After graduating from Kentucky College of Business, I went to Berea College. If you drive south from Lexington through the rolling hills and pastureland of Kentucky, you will come to Berea, a small town that is home to Berea College which was voted the #1 college in America by Newsweek magazine in the late '80s. Wikipedia has more to say about Berea College:
Berea College is distinctive among post-secondary institutions for providing low-cost education to students from low-income families and for having been the first college in the Southern United States to be coeducational and racially integrated. Berea College charges no tuition; every admitted student is provided the equivalent of a four-year, full-tuition scholarship. Berea offers undergraduate academic programs in 28 different fields. Berea College has a full-participation work-study program where students are required to work at least 10 hours per week in campus and service jobs in over 130 departments. Berea's primary service region is Southern Appalachia, but students come from all states in the United States and more than 60 other countries. Approximately one in three students represents an ethnic minority.

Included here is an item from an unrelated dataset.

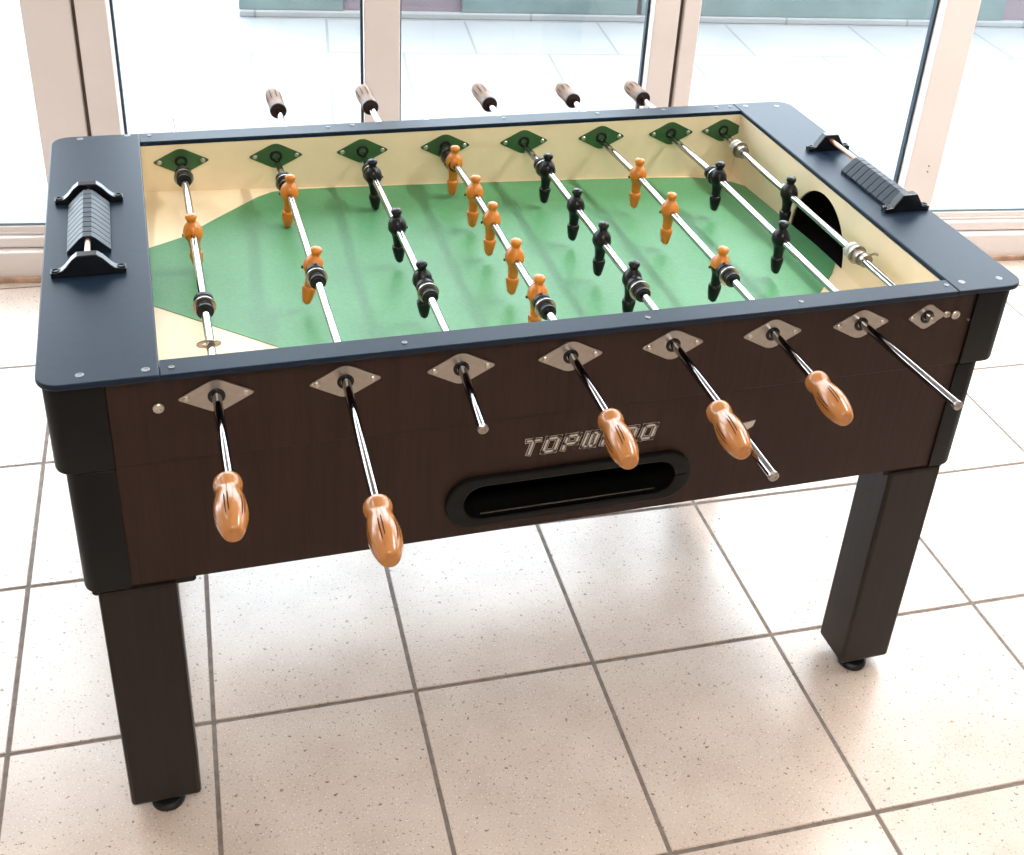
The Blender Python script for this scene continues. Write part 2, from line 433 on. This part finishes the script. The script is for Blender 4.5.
# corner guards in two tiers, outer corner rounded, lower tier stepped in
for sx in (-1, 1):
    for sy in (-1, 1):
        x_in = PX0 if sx < 0 else PX1
        for tier, (xo, yo, z0, z1) in enumerate(((.705, .388, .674, zt - .0005), (.694 if sx < 0 else .684, .384, ZB - .004, .674))):
            lo, hi = sorted((x_in, sx * xo)); yl, yh = sorted((sy * .285, sy * yo))
            which = [0, 0, 0, 0]
            which[{(-1, -1): 0, (1, -1): 1, (1, 1): 2, (-1, 1): 3}[(sx, sy)]] = 1
            def fn(b, lo=lo, hi=hi, yl=yl, yh=yh, z0=z0, z1=z1, which=which):
                slab(b, rrect(lo, hi, yl, yh, .022, which=which), z0, z1, 'z', bev=.006, seg=3)
            part('corner_guard', fn, M['black'])

# legs with levelling feet and mounting blocks
for xl, xh, fxo in ((-.678, -.573, -.624), (.568, .6665, .608)):
    for yl, yh, fyo in ((-.381, -.296, -.358), (.300, .381, .345)):
        lg = part('leg', lambda b: box(b, xl, xh, yl, yh, .025, ZB - .006, .006), M['legwood'])
        def foot(b):
            lathe(b, (0, 0, 0), (0, 0, 1), [(.023, .0), (.026, .003), (.026, .010), (.022, .014), (.009, .016), (.009, .030)], 20)
        part('levelling_foot', foot, M['rubber'], lg, (fxo, fyo, 0))
        bx = xl + .005 if xl < 0 else xl
        part('leg_block', lambda b: slab(b, rrect(bx - .012, xh + (.026 if xl < 0 else .004), ZB - .013, ZB + .004, .006), yl + .006, yh, 'y'), M['black'])
part('underside_bracket', lambda b: box(b, .328, .346, -.30, -.27, ZB - .028, ZB + .004, .002), M['black'])

# ball return slot
def slot_frame(b):
    slab(b, rrect(-.193, .193, .491, .579, .043, n=12), -.389, -.379, 'y', holes=[rrect(-.166, .166, .505, .564, .0295, n=12)], bev=.003)
def slot_all(b):
    slot_frame(b)
    slab(b, rrect(-.1675, .1675, .5035, .5655, .030, n=12), -.386, -.330, 'y', holes=[rrect(-.166, .166, .505, .564, .0295, n=12)])
sf = part('ball_return_slot', slot_all, M['black'])
def tray(b):
    A = rrect(-.168, .168, .503, .566, .030, n=10)
    a = [b.verts.new((u, -.380, v)) for u, v in A]; c_ = [b.verts.new((u, -.31, v)) for u, v in A]
    n = len(a)
    for i in range(n): b.faces.new((a[i], a[(i + 1) % n], c_[(i + 1) % n], c_[i]))
    b.faces.new(c_)
part('tray', tray, M['void'], sf)
tl = part('tray_lip', lambda b: box(b, -.138, .140, -.3795, -.3775, .5065, .5085, .0006), M['steel'], sf)
tl['label'] = 'thin bright metal lip'

# lettering on the front panel
def glyphs(b):
    G = {'T': [[(0, 1), (1, 1)], [(.5, 1), (.5, 0)]],
         'O': [[(0, 0), (1, 0), (1, 1), (0, 1), (0, 0)]],
         'P': [[(0, 0), (0, 1), (1, 1), (1, .4), (0, .4)]],
         'U': [[(0, 1), (0, 0), (1, 0), (1, 1), (.5, 1), (.5, 0)]],
         'A': [[(0, 0), (0, 1), (1, 1), (1, 0)], [(0, .4), (1, .4)]]}
    x = -.0785; hh = .0225; ww = .0170; pitch = .0304
    for ch in 'TOPUAOO':
        for layer, (wd, mi) in enumerate(((.0054, 0), (.0042, 1), (.0022, 0))):
            y = -.3801 - .0003 * (layer + 1)
            for st in G[ch]:
                pts = [(x + p * ww + .28 * (q * hh), .6075 + q * hh) for p, q in st]
                for (xa, za), (xb, zb) in zip(pts, pts[1:]):
                    dx, dz = xb - xa, zb - za; l = math.hypot(dx, dz); dx /= l; dz /= l
                    xa2, za2, xb2, zb2 = xa - dx * wd * .8, za - dz * wd * .8, xb + dx * wd * .8, zb + dz * wd * .8
                    nx, nz = -dz * wd * .8, dx * wd * .8
                    q = [(xa2 + nx, za2 + nz), (xb2 + nx, zb2 + nz), (xb2 - nx, zb2 - nz), (xa2 - nx, za2 - nz)]
                    b.faces.new([b.verts.new((u, y, v)) for u, v in q]).material_index = mi
        x += pitch
lt = part('lettering', glyphs, [M['silver'], M['brownline']]); lt['label'] = 'silver outlined lettering'
def wing(b):
    slab(b, [(.236, .603), (.252, .608), (.294, .6145), (.290, .603), (.281, .598), (.284, .590), (.272, .586), (.268, .577), (.258, .572), (.250, .585)], -.3818, -.3795, 'y', bev=.0006)
em = part('emblem', wing, M['silver']); em['label'] = 'grey wing shaped emblem'

# rod plates outside (steel, on the panel) and inside (on the cream walls)
def diamond(hw, hh, k=.12, n=5):
    P = [(-hw, 0), (0, -hh), (hw, 0), (0, hh)]; out = []
    for i in range(4):
        p, a, c2 = Vector(P[i]), Vector(P[i - 1]), Vector(P[(i + 1) % 4])
        kk = k if i % 2 == 0 else k * 1.7
        s, e_ = p + (a - p) * kk, p + (c2 - p) * kk
        for j in range(n + 1):
            t = j / n; q = s * (1 - t) ** 2 + p * 2 * t * (1 - t) + e_ * t * t; out.append((q.x, q.y))
    return out
def plate(x, y, face, hw=.050, hh=.027, right=True, zr=ZR - .002, mat='steel'):
    def fn(b):
        slab(b, diamond(hw, hh), 0, face * .0022, 'y', bev=.0006)
    p = part('rod_plate', fn, M[mat], T, (x, y, zr))
    def bush(b):
        lathe(b, (0, 0, 0), (0, face, 0), [(.0112, 0), (.0112, .0030), (.0100, .0038), (.0065, .0038), (.0064, .0)], 24)
    part('bushing', bush, M['rubber'], p)
    for sx in ((-1, 1) if right else (-1,)):
        part('screw', lambda b: lathe(b, (0, 0, 0), (0, face, 0), [(.0042, .0005), (.0042, .003), (.003, .0042), (.0005, .0045)], 12), M['screw'], p, (sx * hw * .74, 0, 0))
    return p
for i, x in enumerate(RODX):
    if i < 7: plate(x, -.384, -1)
    else: plate(x, -.384, -1, hw=.034, hh=.024, right=False)
    plate(x, IY1, -1, hw=.050, hh=.026, zr=ZR + .008, mat='pitch_tinted_plate')
def bolt(parent, x, z, r):
    part('bolt', lambda b: lathe(b, (0, 0, 0), (0, -1, 0), [(r, 0), (r, .002), (r * .8, .0035), (r * .45, .0035), (r * .4, .002)], 16), M['screw'], parent, (x, -.384, z))
bolt(fp, -.571, .761, .0072); bolt(fp, .590, .771, .0058); bolt(fp, .6065, .768, .0075); bolt(fp, .632, .757, .002)

# score counters on the end tops
def hump(b, w, h, y0, y1, tab, flat=.013, bev=.0015):
    if tab:
        half = [(w, 0), (w, .008), (w - .014, .0095), (w * .60, h * .46), (w * .42, h * .80), (flat, h)]
    else:
        half = [(w, 0), (w, .0055), (flat * 1.9, h * .86), (flat, h)]
    slab(b, half + [(-u, v) for u, v in reversed(half)], y0, y1, 'y', bev=bev)
def counter(xc, yb0, yb1, marks, n=10, bw=.050):
    sc = part('score_counter', lambda b: tube(b, [(0, yb0, .021), (0, yb1, .021)], .0042, 12), M['copper'], T, (xc, 0, H))
    for y in (yb0, yb1):
        br = part('bracket', lambda b: hump(b, bw, .032, y - .008, y + .008, True), M['plastic'], sc)
        for sx in (-1, 1):
            part('screw_socket', lambda b: lathe(b, (sx * (bw - .0065), y, .0078), (0, 0, 1), [(.0058, 0), (.0058, .0022), (.0035, .0022), (.003, .0004)], 14), M['rubber'], br)
    y0, y1 = marks; st = (y1 - y0) / n
    for i in range(n):
        def mk(b):
            hump(b, .030, .0285, y0 + i * st + .0003, y0 + (i + 1) * st - .0003, False, flat=.006, bev=.0009)
        part('score_marker', mk, M['marker'], sc)
counter(-.647, -.116, .126, (-.056, .108))
counter(.664, -.126, .144, (-.116, .040), 9, .042)

# ------------------------------------------------------------------ the rods: each slides and turns on its own
SEC = [(.0335, .003, .003), (.0328, .0068, .0066), (.031, .0086, .0086), (.0275, .0092, .0094), (.0245, .0078, .0082), (.0215, .0064, .0068), (.0195, .0070, .0078),
       (.0165, .0100, .0118), (.0120, .0130, .0150), (.006, .0150, .0176), (.000, .0156, .0182), (-.004, .0148, .0172), (-.008, .0122, .0138), (-.014, .0098, .0104),
       (-.024, .0084, .0090), (-.0330, .0080, .0086), (-.0345, .0104, .0108), (-.039, .0108, .0114), (-.050, .0090, .0104), (-.060, .0066, .0090), (-.0628, .0042, .0065)]
def figure_mesh(two):
    bm = bmesh.new(); n = 18; rows = []
    for z, rx, ry in SEC:
        rows.append([bm.verts.new((rx * math.cos(2 * PI * i / n), ry * math.sin(2 * PI * i / n), z)) for i in range(n)])
    for k, (a, b) in enumerate(zip(rows, rows[1:])):
        for i in range(n):
            bm.faces.new((a[i], a[(i + 1) % n], b[(i + 1) % n], b[i])).material_index = 1 if (two and SEC[k][0] < .003) else 0
    bm.faces.new(rows[0]); bm.faces.new(rows[-1]).material_index = 1 if two else 0
    return bm
def figure(rod, y, kind, tilt=0.0, turn=0.0):
    mats = {'o': [M['orange']], 'b': [M['figblack']], 'ob': [M['orange'], M['figblack']]}[kind]
    o = finish('player_figure', figure_mesh(kind == 'ob'), mats, rod, (rod['bow'] * (1 if y < .2 else max(0, (.365 - y) / .165)), y, 0), 50)
    o.rotation_euler = (0, tilt, turn)
    o['label'] = {'o': 'orange player figure', 'b': 'black player figure', 'ob': 'orange player figure with black legs'}[kind]
    sgn = 1 if kind == 'b' else -1
    simple('pin', lambda b: lathe(b, (sgn * .009, .002, -.003), (sgn, 0, 0), [(.0015, 0), (.0015, .0060), (.0024, .0064), (.0024, .0084)], 10), M['brown'], o)
    return o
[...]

Now that I am older I better appreciate what a unique and wonderful place Berea was. It was founded by an abolitionist in 1855 and was "notorious" for admitting black and female students even before the Civil War. This proud tradition was interrupted by Jim Crow laws, but the college established the Lincoln Institute to educate black students when in 1904 the state denied them permission to educate black and white students in the same classrooms. Black students were not allowed to attend Berea College again until the laws were changed in 1950.
My work-study "assignment" was to serve as a financial records clerk for the college. During the school year I lived in an all-girl dormitory. My roommate was named Tutu. You may have heard of her father, Bishop Desmond Tutu of South Africa. I got to meet him once when he visited our campus and it was one of the greatest honors of my life.
In the summers when the other students went home and the dorms were closed I lived in the home of the Dean of Labor and Student Life. While this was not all that long ago, as recently as the '80s many Americans knew little about foreign food other than "French" fries, pizza and bratwurst. I introduced the Dean's family to fried rice. They introduced me to grits, telling me that Jimmy Carter ate them every day and so should I. They never got me to love grits but despite this we got along well. Because I lived with the Dean I got to visit the College President's home often and he too became a fan of my fried rice.
I graduated from Berea with a Bachelor of Science in Business Administration degree. In a later post I will tell you more about what I did with my BSBA.